PROBLEM » Write out, word for word, every line from the first one through the line that holds "from mathutils import Vector, Matrix, Euler", and nothing else; skip the pictures.

MATERIALS PROVIDED »
════

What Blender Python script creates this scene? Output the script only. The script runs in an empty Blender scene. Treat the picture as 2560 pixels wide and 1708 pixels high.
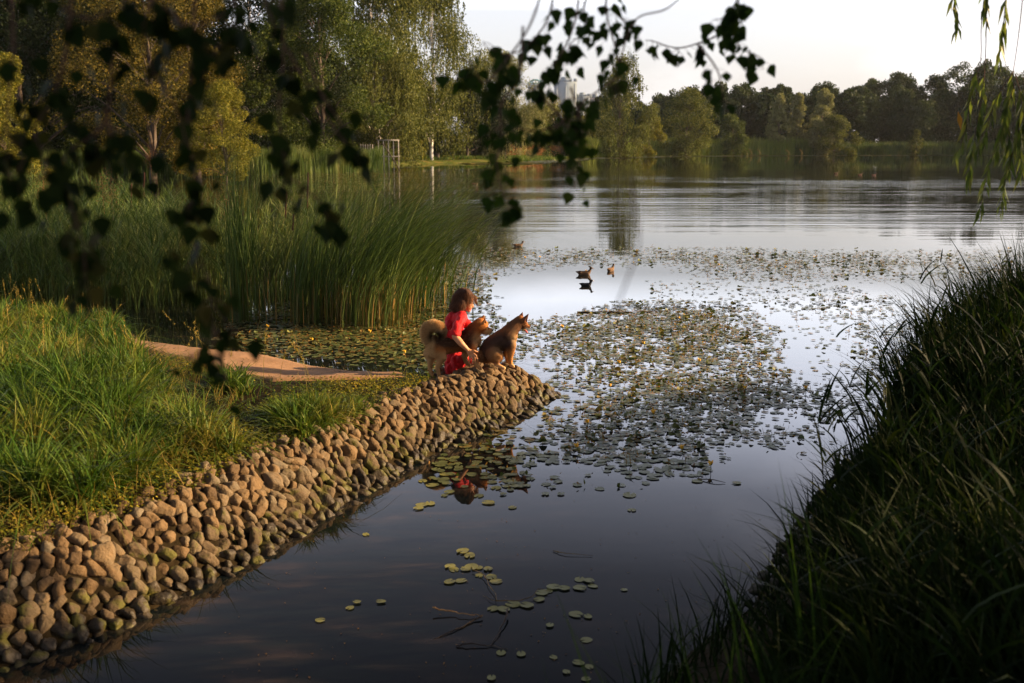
import bpy, bmesh, math, random
import numpy as np
from mathutils import Vector, Matrix, Euler

random.seed(5); rng = np.random.default_rng(5)
SC = bpy.context.scene; COL = SC.collection
R = math.radians
# ------------------------------------------------------------------ camera, sky, sun, exposure
CH = 2.6; F0 = 2489.0; PIT = math.atan((854 - 362) / F0)
cam = bpy.data.cameras.new('camera'); cam_o = bpy.data.objects.new('camera', cam); COL.objects.link(cam_o)
cam_o.location = (0, 0, CH); cam_o.rotation_euler = (math.pi / 2 - PIT, 0, 0)
cam.lens = 35; cam.sensor_width = 36; cam.clip_end = 6000; cam.clip_start = .05
cam.dof.use_dof = True; cam.dof.focus_distance = 11; cam.dof.aperture_fstop = 2.8
SC.camera = cam_o
SUN_EL = R(18.5); SUN_AZ = R(7)          # azimuth from +x towards +y
TO_SUN = Vector((math.cos(SUN_EL) * math.cos(SUN_AZ), math.cos(SUN_EL) * math.sin(SUN_AZ), math.sin(SUN_EL)))
sl = bpy.data.lights.new('sun', 'SUN'); sl.energy = 5.0; sl.angle = R(.6); sl.color = (1, .68, .36)
so = bpy.data.objects.new('sun', sl); COL.objects.link(so); so.rotation_euler = TO_SUN.to_track_quat('Z', 'Y').to_euler()
W = bpy.data.worlds.new('World'); SC.world = W; W.use_nodes = True
nt = W.node_tree; bg = nt.nodes['Background']
sky = nt.nodes.new('ShaderNodeTexSky'); sky.sky_type = 'NISHITA'; sky.sun_disc = False
sky.sun_elevation = SUN_EL; sky.sun_rotation = R(90) - SUN_AZ; sky.dust_density = 4.0; sky.air_density = 1.0; sky.ozone_density = 2.0
tint = nt.nodes.new('ShaderNodeMix'); tint.data_type = 'RGBA'; tint.blend_type = 'MULTIPLY'; tint.inputs[0].default_value = 1
tint.inputs[7].default_value = (1.04, .98, .96, 1)
nt.links.new(sky.outputs[0], tint.inputs[6])
# thin high cloud
tc = nt.nodes.new('ShaderNodeTexCoord'); mp = nt.nodes.new('ShaderNodeMapping'); mp.inputs[3].default_value = (1.6, 1.6, 4.5)
nz = nt.nodes.new('ShaderNodeTexNoise'); nz.inputs['Scale'].default_value = 1.7; nz.inputs['Detail'].default_value = 6
rp = nt.nodes.new('ShaderNodeValToRGB'); rp.color_ramp.elements[0].position = .48; rp.color_ramp.elements[1].position = .78
ml = nt.nodes.new('ShaderNodeMath'); ml.operation = 'MULTIPLY'; ml.inputs[1].default_value = .6
cl = nt.nodes.new('ShaderNodeMix'); cl.data_type = 'RGBA'; cl.inputs[7].default_value = (8.6, 8.6, 9.0, 1)
nt.links.new(tc.outputs['Generated'], mp.inputs[0]); nt.links.new(mp.outputs[0], nz.inputs['Vector'])
nt.links.new(nz.outputs[0], rp.inputs[0]); nt.links.new(rp.outputs[0], ml.inputs[0]); nt.links.new(ml.outputs[0], cl.inputs[0])
nt.links.new(tint.outputs[2], cl.inputs[6])
# evening veil: milky near the horizon, brightest in a band of thin cloud, deep and clear higher up
vl = nt.nodes.new('ShaderNodeMix'); vl.data_type = 'RGBA'; vl.inputs[0].default_value = .65; vl.inputs[7].default_value = (2.25, 2.18, 2.22, 1); nt.links.new(cl.outputs[2], vl.inputs[6])
sx = nt.nodes.new('ShaderNodeSeparateXYZ'); nt.links.new(tc.outputs['Generated'], sx.inputs[0])
er = nt.nodes.new('ShaderNodeValToRGB'); ee = er.color_ramp.elements
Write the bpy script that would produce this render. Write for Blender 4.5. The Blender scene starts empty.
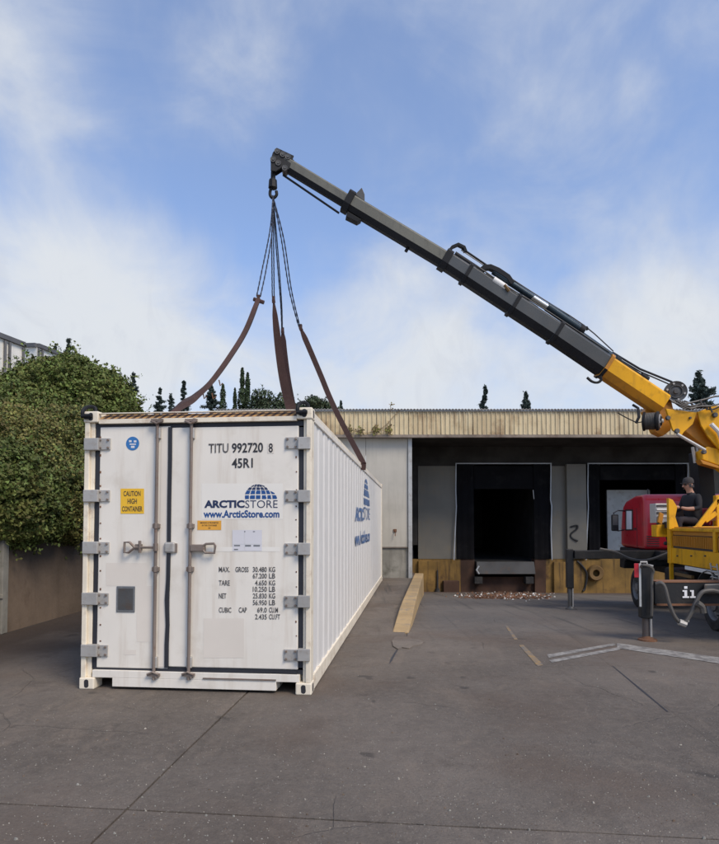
import bpy, bmesh, math, random
import numpy as np
from mathutils import Vector, Matrix
from math import radians as rad, sin, cos, tan, pi
random.seed(7); rng = np.random.default_rng(7)
sc = bpy.context.scene
COL = sc.collection

# ------------------------------------------------------------------ camera
FPX, PITCH, CY, CX, HCAM = 606.0, rad(2.2), 500.2, 359.5, 1.715
cd = bpy.data.cameras.new('camera'); cam = bpy.data.objects.new('camera', cd); COL.objects.link(cam)
sc.camera = cam
cd.sensor_fit = 'HORIZONTAL'; cd.sensor_width = 36; cd.lens = FPX/719*36
cd.shift_y = (CY-422)/719; cd.clip_start = .05; cd.clip_end = 1500
cam.location = (0, 0, HCAM); cam.rotation_euler = (rad(90)+PITCH, 0, 0)

# ------------------------------------------------------------------ sky, sun, exposure
SUN_EL, SUN_AZ = 47, 138      # azimuth clockwise from +Y: behind the camera, to the right
w = bpy.data.worlds.new('World'); sc.world = w; w.use_nodes = True
nt = w.node_tree; N = nt.nodes; L = nt.links
bg = N['Background']; bg.inputs['Strength'].default_value = .15
sky = N.new('ShaderNodeTexSky'); sky.sky_type = 'NISHITA'; sky.sun_disc = False
sky.sun_elevation = rad(SUN_EL); sky.sun_rotation = rad(SUN_AZ); sky.air_density = 1.0; sky.dust_density = .6; sky.ozone_density = 2.2
tc = N.new('ShaderNodeTexCoord')
def nmath(nt, op, a, b=None, clamp=False):
    n = nt.nodes.new('ShaderNodeMath'); n.operation = op; n.use_clamp = clamp
    for i, v in enumerate((a, b)):
        if v is None: continue
        if isinstance(v, (int, float)): n.inputs[i].default_value = v
        else: nt.links.new(v, n.inputs[i])
    return n.outputs[0]
def nnoise(nt, vec, scale, detail=4, rough=.55, dist=0, mscale=None, mloc=None, mrot=None):
    if mscale or mloc or mrot:
        m = nt.nodes.new('ShaderNodeMapping')
        if mscale: m.inputs['Scale'].default_value = mscale
        if mloc: m.inputs['Location'].default_value = mloc
        if mrot: m.inputs['Rotation'].default_value = mrot
        nt.links.new(vec, m.inputs['Vector']); vec = m.outputs['Vector']
    n = nt.nodes.new('ShaderNodeTexNoise'); n.inputs['Scale'].default_value = scale
    n.inputs['Detail'].default_value = detail; n.inputs['Roughness'].default_value = rough
    n.inputs['Distortion'].default_value = dist
    nt.links.new(vec, n.inputs['Vector']); return n.outputs['Fac']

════

TASK SOLUTION »
What Blender Python script creates this scene? Output the script only. The script runs in an empty Blender scene. Treat the picture as 2560 pixels wide and 1708 pixels high.
import bpy, bmesh, math, random
import numpy as np
from mathutils import Vector, Matrix, Euler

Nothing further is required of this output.